On May 29, 2007, at 11:42 PM, [EMAIL PROTECTED] wrote:

> At 5/28/2007 12:27, you wrote:
>
>> Also, as you pointed out, D-Star digital voice is a narrowband signal
>> occupying only about 6Khz vs. the 25Khz or so that amateur  
>> repeaters have
>> often required to date. It is difficult to do a comparison between a
>
> While the typical 50 dB analog NBFM (5 kHz deviation) bandwidth is  
> ~20 kHz,
> the 50 dB bandwidth of DStar appears to be about 10 kHz.  Here in  
> SoCal
> we're proposing 10 kHz channel spacing for DStar, digital P25 & any  
> other
> "very narrow band digital voice", or VNBDV, systems.

Discussion here locally is leaning toward 12.5 KHz spacing for what's  
really needed for P25 Phase I systems, not 10 KHz.  The discussion  
was also backed up with tests of real-world BER (bit-error rate) at  
closer and closer spacings (overlapping) by a local Amateur with  
access to the appropriate P25 test equipment.  In lab testing, 10 KHz  
spacing and it's effect on P25 BER is not real pretty.

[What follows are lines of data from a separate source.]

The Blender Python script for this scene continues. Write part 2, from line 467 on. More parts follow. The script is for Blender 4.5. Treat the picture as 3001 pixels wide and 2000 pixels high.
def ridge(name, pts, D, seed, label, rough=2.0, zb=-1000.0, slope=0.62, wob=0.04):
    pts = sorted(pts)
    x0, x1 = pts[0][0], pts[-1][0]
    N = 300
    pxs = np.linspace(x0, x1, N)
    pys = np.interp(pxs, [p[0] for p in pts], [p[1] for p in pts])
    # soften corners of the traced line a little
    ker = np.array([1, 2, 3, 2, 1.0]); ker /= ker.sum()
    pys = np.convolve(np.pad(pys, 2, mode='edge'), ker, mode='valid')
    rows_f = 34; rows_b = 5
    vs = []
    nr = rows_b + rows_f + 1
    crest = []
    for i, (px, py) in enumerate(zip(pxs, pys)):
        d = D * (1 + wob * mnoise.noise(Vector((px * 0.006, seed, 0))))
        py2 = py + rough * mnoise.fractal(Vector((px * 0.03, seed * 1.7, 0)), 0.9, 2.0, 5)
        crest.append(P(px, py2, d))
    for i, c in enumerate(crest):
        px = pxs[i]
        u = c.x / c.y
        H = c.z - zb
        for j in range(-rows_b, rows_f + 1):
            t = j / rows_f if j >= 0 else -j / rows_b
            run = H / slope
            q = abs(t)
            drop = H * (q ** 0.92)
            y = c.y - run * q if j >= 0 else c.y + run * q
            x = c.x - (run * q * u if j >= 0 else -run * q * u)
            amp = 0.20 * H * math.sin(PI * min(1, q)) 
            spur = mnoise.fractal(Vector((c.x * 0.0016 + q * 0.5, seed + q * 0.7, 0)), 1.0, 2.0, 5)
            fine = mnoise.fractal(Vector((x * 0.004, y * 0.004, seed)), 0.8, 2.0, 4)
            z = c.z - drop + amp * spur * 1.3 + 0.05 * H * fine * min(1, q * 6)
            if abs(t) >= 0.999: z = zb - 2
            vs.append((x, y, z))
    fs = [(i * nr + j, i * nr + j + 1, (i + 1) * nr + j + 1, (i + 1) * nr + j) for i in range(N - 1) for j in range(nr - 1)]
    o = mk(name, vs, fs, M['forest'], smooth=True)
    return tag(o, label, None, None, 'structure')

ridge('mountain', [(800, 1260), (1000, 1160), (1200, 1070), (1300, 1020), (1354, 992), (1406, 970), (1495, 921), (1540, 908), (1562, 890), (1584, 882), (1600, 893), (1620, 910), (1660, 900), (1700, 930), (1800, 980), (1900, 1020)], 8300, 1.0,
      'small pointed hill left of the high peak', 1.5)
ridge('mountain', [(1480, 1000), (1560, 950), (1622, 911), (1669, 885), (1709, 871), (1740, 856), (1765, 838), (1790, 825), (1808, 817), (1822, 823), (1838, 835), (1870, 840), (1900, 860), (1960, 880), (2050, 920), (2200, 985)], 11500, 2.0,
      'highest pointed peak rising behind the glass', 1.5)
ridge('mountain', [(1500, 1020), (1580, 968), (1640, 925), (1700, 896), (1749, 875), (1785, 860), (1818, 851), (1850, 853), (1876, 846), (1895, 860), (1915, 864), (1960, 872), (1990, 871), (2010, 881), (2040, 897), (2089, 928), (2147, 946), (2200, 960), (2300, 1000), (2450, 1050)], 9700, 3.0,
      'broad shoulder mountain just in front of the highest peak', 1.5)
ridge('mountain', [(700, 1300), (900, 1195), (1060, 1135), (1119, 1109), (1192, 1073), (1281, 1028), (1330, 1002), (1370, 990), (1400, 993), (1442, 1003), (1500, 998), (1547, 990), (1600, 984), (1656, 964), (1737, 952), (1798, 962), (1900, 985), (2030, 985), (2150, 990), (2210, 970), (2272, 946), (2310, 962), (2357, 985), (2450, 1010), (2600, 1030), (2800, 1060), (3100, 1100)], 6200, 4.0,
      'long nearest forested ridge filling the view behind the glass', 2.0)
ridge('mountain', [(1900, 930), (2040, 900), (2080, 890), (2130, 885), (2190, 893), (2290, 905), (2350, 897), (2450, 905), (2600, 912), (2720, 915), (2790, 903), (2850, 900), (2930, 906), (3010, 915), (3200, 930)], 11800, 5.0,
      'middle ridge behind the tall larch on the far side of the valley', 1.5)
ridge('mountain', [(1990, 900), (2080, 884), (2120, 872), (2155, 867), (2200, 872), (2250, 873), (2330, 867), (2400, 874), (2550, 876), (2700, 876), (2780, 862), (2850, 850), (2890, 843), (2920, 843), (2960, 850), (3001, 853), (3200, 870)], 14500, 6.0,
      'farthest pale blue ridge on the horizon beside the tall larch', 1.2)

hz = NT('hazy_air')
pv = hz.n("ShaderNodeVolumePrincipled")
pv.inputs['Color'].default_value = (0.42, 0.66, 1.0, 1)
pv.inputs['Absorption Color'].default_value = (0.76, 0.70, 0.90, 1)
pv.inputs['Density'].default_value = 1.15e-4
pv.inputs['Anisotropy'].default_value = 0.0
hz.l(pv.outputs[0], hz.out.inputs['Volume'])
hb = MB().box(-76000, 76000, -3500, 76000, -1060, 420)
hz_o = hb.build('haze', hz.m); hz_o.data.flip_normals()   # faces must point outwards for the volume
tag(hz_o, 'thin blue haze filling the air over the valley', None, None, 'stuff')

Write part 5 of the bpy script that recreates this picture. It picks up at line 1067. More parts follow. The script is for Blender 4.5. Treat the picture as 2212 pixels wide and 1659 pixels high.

(Good luck finding test equipment that supports D-Star.  Ever.)

Another challenge on the P25 front is that many people will probably  
desire initially to deploy it using Quantars or other similar  
repeaters that can operate in mixed conventional analog, and  
conventional digital modes -- "mixed mode" operation.